Fotos tratadas por Ticianeli.

3 Comments on O adeus do Rei: “A primeira vez que assisti a Pelé jogar ao vivo”

  1. Eu vi esse jogo. Tinha 10 anos na época. Meu pai comprou para assistir dentro do campo. Cabo Jorge deu um ‘banho de cuia’ em Pelé e a torcida foi ao delírio. Depois veio o segundo tempo e tome goleada. Se não me engano, Canhoto bateu um pênalti e Gilmar defendeu. Também vi, um dia antes, Pelé desfilando num carro aberto, à noite, na Pajuçara. Eu estava na casa de meu tio, que era vizinho do Arnon de Melo.

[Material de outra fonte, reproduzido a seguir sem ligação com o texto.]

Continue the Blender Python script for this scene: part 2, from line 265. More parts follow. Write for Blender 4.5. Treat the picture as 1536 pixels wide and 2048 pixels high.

  2. carlos costa // 6 de fevereiro de 2023 em 22:36 //

    Estive nesse jogo levado por um tio. Tinha 12 anos e mal consegui ver o que se passava em campo, espremido na arquibancada superlotada. O Santos ficou hospedado no Parque Hotel, do Seu Euclides, na praça Dom Pedro II. No domingo cedinho uns poucos jogadores apareceram na calçada, mas não eram famosos e passaram quase despercebidos entre os curiosos que faziam plantão defronte ao hotel.

  3. Claudio de Mendonça Ribeiro // 7 de fevereiro de 2023 em 05:56 //

    Muito grato, prezado Ticianeli. E um feliz dia para todos nós, abençoado por Jesus.